A huge talent from an early age, Walker wanted more and begged his parents to allow him to move to the Czech Republic at 13 to chase his hockey dream with HC Vitkovice Steel. The move to the Czech Republic was instrumental in his career development.

"I think it definitely made me more independent, just considering I went there a little earlier,” he said.

Picture: Washington Capitals Photography

Picture: Washington Capitals Photography

"At the age of 13, I was cooking for myself and stuff like that. And I was on the ice twice a day every day so it definitely gave me the chance and opportunity to work on my skills.”

Walker moved to the US in 2012 and appeared on the Capitals radar. In 2014, he was drafted into the NHL with Capitals trading for a higher pick in the third round in order to snatch up Walker. He is the first Australian-raised player to be drafted into the NHL. 

After plying his trade with the Hershey Bears in the American Hockey League – the second tier of professional American hockey - for the past three years, Walker was hugely impressive through training camp and forced his way into the NHL side.

It's a journey that has covered a lot of ground and Walker has blazed a trail for future Australian ice hockey players but it has also been hard for his family. Walker said it was a "special moment” and that he was thrilled to be able to play in front of his parents Ceri and Wayne, brother Ryan and fiancee Tayla.

Picture: Washington Capitals Photography

Picture: Washington Capitals Photography

"The whole family was here - my fiancee as well so it was really special. To play on a stage like this is really incredible," Walker said.

"It was quick and fast. It was everything that I thought it would be and I felt a little more comfortable on the ice as we got towards the third period."

Almost an afterthought to the sense of history for Walker, the Capitals won the game 6-1 with captain and one of the league's leading players Alex Ovechkin scoring four goals including two within the first minute, his second straight hat-trick to start the season. Despite that result, he still had time to praise the young Australian.

"I was in his position - first game, first goal – he's going to remember that for his whole life,” Ovechkin said. "In front of his family, his parents were here, it's a great moment for them as well.”

Coach Barry Trotz was pleased with the performance, especially after the start to the match. He said it "wasn't a 6-1 game” and thought the Capitals found it tough in the second period. But after two wins to start the NHL season, he praised the energy in the side, particularly from Walker.

"We're getting some young guys in the lineup and we got some energy tonight obviously with Nathan Walker," he said. 

"I think that's a fabulous story for any young person anywhere in the world that wants to be part of this great game.
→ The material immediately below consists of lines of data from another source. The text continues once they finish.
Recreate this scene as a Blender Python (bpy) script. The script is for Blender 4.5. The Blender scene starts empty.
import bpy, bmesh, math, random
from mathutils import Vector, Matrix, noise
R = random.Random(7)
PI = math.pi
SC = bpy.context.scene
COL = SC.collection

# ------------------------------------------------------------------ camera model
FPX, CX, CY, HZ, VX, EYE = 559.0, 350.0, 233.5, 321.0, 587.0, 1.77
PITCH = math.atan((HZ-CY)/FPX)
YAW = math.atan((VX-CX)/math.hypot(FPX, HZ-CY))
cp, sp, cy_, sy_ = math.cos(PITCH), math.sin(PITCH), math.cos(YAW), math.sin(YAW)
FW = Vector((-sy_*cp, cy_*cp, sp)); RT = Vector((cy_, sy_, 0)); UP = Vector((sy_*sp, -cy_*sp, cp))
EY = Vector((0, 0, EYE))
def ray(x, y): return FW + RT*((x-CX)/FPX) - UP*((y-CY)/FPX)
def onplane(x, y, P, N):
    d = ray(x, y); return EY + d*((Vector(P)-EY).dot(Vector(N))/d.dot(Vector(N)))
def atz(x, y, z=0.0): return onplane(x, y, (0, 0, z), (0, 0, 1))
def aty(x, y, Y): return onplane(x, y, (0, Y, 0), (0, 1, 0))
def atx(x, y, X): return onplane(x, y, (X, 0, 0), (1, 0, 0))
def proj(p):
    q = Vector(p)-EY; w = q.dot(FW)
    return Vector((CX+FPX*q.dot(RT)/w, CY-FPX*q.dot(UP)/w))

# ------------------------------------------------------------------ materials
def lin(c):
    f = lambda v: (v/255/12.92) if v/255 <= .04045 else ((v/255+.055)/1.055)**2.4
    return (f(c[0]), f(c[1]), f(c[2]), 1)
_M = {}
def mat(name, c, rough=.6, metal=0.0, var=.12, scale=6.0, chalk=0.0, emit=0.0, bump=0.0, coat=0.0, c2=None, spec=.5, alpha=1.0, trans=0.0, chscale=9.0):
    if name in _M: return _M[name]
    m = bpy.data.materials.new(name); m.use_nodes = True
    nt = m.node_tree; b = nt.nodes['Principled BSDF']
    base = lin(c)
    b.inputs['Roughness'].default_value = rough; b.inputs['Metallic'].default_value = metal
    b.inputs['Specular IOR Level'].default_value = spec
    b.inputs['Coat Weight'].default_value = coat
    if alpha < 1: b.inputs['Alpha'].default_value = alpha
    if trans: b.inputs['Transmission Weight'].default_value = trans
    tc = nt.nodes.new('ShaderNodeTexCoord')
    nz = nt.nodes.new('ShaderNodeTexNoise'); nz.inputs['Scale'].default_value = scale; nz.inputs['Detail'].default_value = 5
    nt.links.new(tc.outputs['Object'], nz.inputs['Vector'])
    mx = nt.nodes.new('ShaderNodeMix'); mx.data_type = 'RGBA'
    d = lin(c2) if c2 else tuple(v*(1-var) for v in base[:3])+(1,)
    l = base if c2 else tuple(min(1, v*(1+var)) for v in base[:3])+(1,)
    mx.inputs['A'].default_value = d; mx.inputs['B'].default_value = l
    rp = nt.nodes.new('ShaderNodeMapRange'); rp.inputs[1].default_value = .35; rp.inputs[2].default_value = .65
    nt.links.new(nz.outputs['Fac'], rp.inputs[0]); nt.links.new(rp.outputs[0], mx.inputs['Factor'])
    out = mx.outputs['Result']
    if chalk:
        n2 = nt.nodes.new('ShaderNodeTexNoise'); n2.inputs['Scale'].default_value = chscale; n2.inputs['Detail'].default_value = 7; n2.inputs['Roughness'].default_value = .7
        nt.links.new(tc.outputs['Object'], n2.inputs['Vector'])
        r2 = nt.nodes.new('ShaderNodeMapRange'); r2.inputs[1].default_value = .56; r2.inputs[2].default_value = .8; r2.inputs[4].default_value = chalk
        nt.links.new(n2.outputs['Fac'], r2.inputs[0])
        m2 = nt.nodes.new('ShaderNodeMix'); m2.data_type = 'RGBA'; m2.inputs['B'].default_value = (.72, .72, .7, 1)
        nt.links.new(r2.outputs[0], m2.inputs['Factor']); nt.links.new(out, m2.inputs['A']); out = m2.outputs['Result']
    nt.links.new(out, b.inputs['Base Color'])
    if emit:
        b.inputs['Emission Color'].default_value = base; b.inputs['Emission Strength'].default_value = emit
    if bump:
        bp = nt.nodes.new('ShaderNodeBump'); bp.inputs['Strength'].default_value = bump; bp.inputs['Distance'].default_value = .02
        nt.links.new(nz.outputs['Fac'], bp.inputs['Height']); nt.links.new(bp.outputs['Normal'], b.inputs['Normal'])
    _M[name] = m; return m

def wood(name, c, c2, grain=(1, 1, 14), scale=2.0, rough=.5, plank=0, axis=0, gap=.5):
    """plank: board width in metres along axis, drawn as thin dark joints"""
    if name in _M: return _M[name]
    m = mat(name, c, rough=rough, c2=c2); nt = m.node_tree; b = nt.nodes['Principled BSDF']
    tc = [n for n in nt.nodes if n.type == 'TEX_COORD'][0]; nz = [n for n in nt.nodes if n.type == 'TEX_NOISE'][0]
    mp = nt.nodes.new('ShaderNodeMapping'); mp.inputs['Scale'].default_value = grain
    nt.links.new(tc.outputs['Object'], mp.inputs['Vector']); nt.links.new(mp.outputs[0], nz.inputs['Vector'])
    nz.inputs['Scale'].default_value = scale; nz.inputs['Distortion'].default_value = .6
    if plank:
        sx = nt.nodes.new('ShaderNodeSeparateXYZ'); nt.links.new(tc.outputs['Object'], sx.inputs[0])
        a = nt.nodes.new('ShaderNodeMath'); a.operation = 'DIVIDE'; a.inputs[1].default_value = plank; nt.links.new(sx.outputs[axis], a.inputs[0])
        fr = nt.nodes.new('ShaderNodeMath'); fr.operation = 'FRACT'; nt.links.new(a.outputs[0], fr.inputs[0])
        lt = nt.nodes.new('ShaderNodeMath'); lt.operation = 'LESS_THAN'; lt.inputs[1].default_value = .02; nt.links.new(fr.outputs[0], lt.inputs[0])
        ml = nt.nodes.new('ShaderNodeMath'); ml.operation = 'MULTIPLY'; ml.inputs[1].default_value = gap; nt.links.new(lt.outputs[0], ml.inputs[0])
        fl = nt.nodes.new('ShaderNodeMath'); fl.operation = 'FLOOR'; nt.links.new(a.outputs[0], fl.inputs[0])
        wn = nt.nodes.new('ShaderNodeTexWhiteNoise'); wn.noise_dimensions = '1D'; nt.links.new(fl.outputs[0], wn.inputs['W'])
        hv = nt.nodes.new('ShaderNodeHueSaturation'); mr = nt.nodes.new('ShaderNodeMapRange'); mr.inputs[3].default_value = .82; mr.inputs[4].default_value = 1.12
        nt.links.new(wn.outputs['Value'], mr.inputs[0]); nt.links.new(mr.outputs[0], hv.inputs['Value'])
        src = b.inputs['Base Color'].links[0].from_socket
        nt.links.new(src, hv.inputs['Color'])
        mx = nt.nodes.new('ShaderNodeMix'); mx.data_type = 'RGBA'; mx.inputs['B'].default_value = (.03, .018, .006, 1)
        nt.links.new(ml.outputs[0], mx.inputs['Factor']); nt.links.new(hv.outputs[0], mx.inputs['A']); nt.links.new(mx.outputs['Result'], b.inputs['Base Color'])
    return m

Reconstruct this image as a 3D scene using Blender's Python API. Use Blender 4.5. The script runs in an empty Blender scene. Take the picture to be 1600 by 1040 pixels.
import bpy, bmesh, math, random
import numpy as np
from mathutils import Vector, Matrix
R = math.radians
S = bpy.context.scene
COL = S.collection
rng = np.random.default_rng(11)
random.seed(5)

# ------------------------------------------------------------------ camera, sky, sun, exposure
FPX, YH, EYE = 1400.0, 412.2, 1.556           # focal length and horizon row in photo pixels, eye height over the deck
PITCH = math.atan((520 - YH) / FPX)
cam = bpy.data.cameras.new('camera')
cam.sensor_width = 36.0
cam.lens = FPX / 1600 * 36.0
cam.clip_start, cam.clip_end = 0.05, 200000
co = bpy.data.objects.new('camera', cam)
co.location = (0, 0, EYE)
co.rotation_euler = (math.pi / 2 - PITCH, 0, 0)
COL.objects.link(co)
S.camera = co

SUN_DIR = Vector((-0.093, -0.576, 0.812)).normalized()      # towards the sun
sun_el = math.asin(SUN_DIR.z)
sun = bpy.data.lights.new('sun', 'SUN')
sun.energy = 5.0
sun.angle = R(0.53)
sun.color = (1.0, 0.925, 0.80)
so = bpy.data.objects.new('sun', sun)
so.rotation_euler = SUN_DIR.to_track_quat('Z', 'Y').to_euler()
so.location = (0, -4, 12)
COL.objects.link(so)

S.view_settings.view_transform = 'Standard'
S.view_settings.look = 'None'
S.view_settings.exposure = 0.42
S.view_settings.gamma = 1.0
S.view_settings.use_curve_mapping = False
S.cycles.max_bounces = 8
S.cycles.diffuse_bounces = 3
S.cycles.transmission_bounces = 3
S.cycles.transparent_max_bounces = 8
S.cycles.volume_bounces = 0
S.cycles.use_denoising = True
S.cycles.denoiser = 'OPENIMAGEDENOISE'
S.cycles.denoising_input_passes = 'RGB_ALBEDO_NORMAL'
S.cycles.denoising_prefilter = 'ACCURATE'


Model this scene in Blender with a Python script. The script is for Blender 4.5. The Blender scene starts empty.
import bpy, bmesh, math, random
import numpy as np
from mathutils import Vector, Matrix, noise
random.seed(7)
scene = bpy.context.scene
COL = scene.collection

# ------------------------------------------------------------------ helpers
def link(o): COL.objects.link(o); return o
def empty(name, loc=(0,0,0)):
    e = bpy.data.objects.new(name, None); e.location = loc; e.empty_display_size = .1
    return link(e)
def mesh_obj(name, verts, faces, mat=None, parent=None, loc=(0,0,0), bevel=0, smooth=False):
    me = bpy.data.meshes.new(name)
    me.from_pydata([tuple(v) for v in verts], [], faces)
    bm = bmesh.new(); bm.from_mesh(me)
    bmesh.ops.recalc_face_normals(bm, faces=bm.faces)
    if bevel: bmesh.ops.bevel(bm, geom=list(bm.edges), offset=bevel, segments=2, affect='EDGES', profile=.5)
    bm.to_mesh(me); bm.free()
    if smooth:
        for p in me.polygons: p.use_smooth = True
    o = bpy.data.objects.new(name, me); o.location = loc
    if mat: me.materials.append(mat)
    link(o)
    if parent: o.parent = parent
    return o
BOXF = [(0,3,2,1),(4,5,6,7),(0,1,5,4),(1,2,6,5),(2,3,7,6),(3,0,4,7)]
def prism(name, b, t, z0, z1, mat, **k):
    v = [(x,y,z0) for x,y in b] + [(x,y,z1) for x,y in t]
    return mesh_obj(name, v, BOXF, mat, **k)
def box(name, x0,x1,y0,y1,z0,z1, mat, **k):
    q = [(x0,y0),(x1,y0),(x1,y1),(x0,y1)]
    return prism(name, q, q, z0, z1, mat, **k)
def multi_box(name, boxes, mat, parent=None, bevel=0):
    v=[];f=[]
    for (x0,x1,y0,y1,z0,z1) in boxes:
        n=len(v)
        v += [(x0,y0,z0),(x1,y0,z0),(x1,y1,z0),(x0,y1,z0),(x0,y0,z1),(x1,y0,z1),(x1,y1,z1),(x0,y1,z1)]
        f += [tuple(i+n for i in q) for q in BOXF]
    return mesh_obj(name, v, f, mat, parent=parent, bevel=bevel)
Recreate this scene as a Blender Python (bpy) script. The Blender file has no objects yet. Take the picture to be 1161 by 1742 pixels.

He focused on something he wanted and had a passion for and it's a pretty good story."

After all the sacrifice and hard work it has taken just to get Walker to the NHL, he has some advice for those looking to follow in his footsteps. 

"Follow your dreams,” he said. "You need to set goals for yourself and in order to meet them, you need to pursue those dreams you want to follow.

"The road was definitely a long tough one but I think the will to keep at it and keep working hard definitely paid off."